I felt the urge to immediately apologize for my depression. And certainly for voicing it. And certainly as a business owner. I wanted to say sorry for the way I came across. For not being my “normal self”. For being a burden to others. Who was I to feel bad?

And all of this. While it normally would have taken me out and I would have deleted the post, I kept it. And I got curious. And I leaned in even further.

What was happening within with this battle of exposure of my raw feelings?

Why was it that as authentic and open as I am, I immediately felt the need to suck my words back in? For the fear of making someone else feel sorry for me? Why did I feel so shameful that I have these feelings? And how dare I voice them. Voicing them over and over and over to my husband. To my friends. And now social media. Every time, I felt like a was a burden. That these people wouldn’t want to be around me. That people only liked me when I was happy and positive and put on a smile. (It is important to note - this was not portrayed by anyone - simply the story I was telling myself).


And soon I was in even richer inquiry.

I have shown up like this for the majority of my life. For most of my life, I have hidden half of myself.
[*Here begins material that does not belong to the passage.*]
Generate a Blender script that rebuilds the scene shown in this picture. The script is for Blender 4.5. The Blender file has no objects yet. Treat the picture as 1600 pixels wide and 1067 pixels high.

My shadow side. The side I didn’t want anyone to see.

For fear of being rejected.

As people began to comment on my post with support, I felt shame. I felt weak. I felt less than. I felt vulnerable. But, I pressed on. I didn’t delete.

I didn’t delete because not only am I ready to challenge this facade that we all have to be okay all of the time, (or at least show up that way). I am ready to help coach others on how to show up in the way that they want to.

Because the fact of the matter is - we are all human. We all struggle. Being authentic and real is the highest act of self-love and acceptance. It connects us to others. We can’t relate to people who “don’t struggle” because it isn’t real. When we see that, we feel disconnected. When we speak about how we truly are doing, it is a chance to connect. To put words to our pain, our struggles, to validate what we are feeling is indeed, really real for us. While vulnerability is far from easy, it does get easier.

What gift you can bring to yourself and others by speaking your truth… good or bad…instead of hiding it?

How could you show up in a little more of yourself today?